» **YOUR OBJECTIVE**:
Would you return the run of lines that starts at the one with "Model this scene" and ends at the one with "S.camera = cam", ends included, exactly as written and without the images?

» **ENTRIES**:
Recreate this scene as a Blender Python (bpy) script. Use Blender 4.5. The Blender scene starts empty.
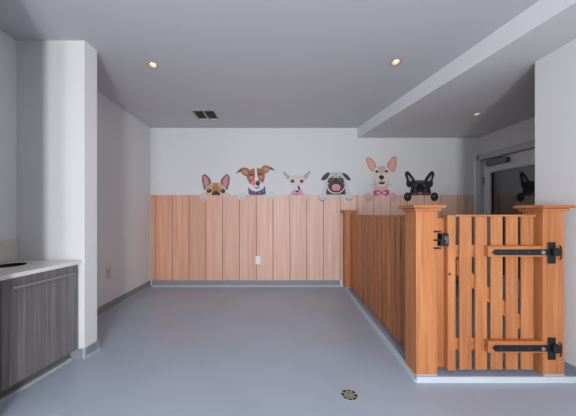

--

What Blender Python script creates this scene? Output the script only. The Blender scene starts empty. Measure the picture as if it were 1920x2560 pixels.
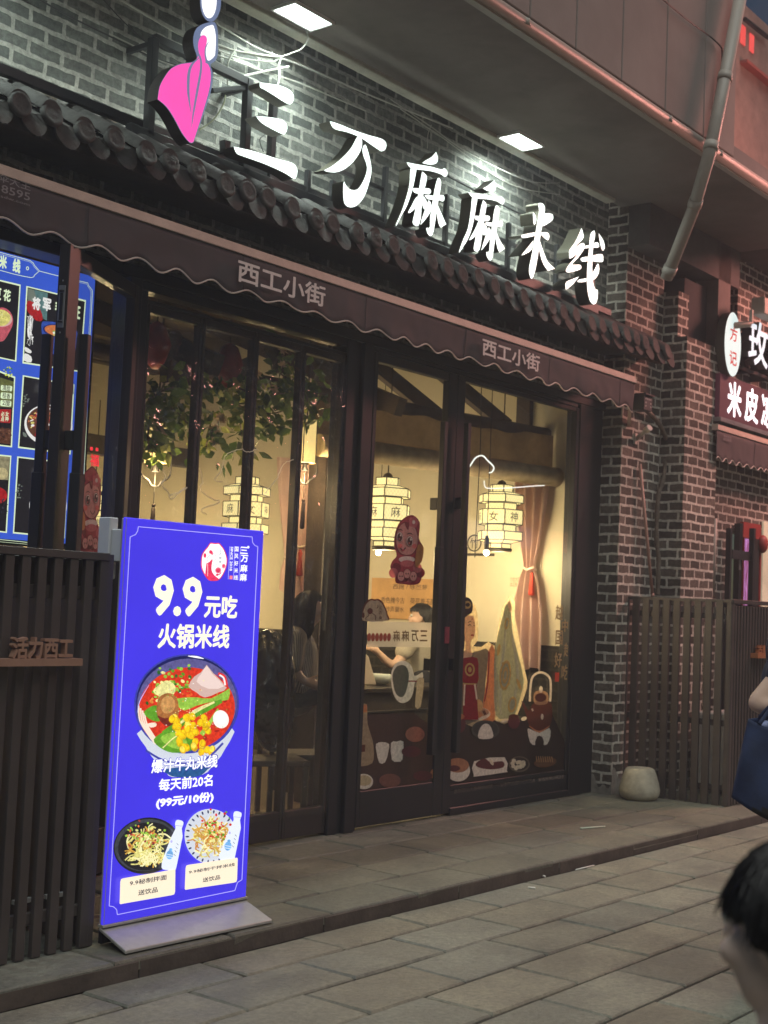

==

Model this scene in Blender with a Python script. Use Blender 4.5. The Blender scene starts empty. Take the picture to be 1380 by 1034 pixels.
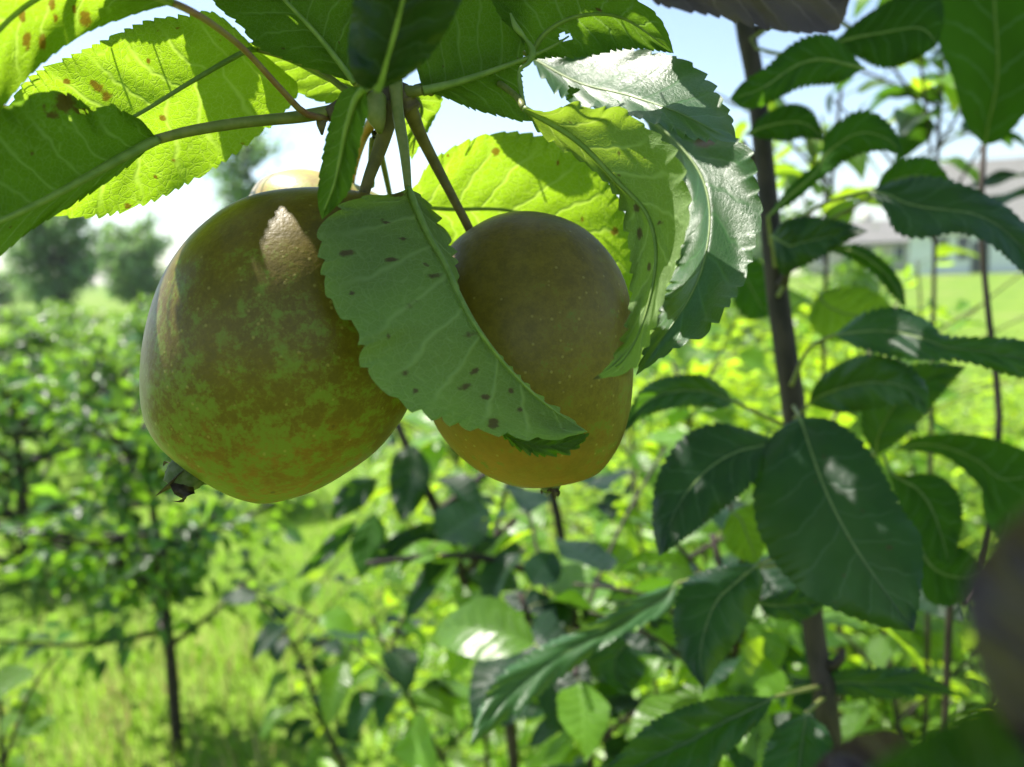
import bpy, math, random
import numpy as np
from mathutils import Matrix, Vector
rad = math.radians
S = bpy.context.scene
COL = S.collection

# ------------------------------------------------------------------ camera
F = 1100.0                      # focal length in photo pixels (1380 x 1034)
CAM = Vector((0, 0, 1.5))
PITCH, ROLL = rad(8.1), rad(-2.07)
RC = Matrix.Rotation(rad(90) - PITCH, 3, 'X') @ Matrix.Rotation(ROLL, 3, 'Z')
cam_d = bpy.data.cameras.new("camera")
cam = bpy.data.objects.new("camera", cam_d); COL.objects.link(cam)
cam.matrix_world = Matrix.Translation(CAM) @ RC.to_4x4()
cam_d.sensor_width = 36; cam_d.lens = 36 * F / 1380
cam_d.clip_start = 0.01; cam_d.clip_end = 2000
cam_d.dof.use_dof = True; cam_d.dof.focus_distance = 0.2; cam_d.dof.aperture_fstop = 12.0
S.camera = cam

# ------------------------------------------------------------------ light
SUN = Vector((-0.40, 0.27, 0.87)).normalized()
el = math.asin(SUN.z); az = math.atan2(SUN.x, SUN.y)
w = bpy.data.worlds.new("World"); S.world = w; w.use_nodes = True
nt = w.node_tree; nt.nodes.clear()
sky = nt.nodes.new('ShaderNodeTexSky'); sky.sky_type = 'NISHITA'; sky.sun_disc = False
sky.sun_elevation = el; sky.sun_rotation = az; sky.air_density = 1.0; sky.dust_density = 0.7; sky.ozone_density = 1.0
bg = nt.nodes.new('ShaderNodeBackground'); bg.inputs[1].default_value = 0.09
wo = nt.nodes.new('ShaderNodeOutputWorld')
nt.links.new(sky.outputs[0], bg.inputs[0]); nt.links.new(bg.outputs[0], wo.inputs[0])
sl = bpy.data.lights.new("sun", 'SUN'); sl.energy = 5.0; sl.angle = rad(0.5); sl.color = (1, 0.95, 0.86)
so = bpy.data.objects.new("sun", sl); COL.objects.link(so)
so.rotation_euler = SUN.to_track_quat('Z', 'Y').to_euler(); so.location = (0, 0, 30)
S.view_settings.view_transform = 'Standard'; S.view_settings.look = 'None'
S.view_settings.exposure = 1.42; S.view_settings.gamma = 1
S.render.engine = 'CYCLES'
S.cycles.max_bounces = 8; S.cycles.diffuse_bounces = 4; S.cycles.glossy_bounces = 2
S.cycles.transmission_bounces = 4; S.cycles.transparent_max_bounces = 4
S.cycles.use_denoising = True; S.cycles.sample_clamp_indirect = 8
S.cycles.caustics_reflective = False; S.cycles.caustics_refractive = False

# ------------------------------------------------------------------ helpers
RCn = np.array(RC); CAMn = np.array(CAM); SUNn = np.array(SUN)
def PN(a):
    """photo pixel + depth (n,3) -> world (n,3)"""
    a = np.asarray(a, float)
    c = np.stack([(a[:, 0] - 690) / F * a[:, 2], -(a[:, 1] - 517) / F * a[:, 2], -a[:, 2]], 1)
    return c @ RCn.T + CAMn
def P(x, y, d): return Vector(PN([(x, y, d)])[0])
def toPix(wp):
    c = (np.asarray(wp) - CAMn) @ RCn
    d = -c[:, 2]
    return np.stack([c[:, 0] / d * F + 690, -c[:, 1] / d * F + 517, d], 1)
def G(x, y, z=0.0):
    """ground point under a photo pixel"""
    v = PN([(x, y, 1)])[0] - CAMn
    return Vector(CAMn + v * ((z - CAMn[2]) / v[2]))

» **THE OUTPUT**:
Model this scene in Blender with a Python script. Use Blender 4.5. The Blender scene starts empty. Take the picture to be 1380 by 1034 pixels.
import bpy, math, random
import numpy as np
from mathutils import Matrix, Vector
rad = math.radians
S = bpy.context.scene
COL = S.collection

# ------------------------------------------------------------------ camera
F = 1100.0                      # focal length in photo pixels (1380 x 1034)
CAM = Vector((0, 0, 1.5))
PITCH, ROLL = rad(8.1), rad(-2.07)
RC = Matrix.Rotation(rad(90) - PITCH, 3, 'X') @ Matrix.Rotation(ROLL, 3, 'Z')
cam_d = bpy.data.cameras.new("camera")
cam = bpy.data.objects.new("camera", cam_d); COL.objects.link(cam)
cam.matrix_world = Matrix.Translation(CAM) @ RC.to_4x4()
cam_d.sensor_width = 36; cam_d.lens = 36 * F / 1380
cam_d.clip_start = 0.01; cam_d.clip_end = 2000
cam_d.dof.use_dof = True; cam_d.dof.focus_distance = 0.2; cam_d.dof.aperture_fstop = 12.0
S.camera = cam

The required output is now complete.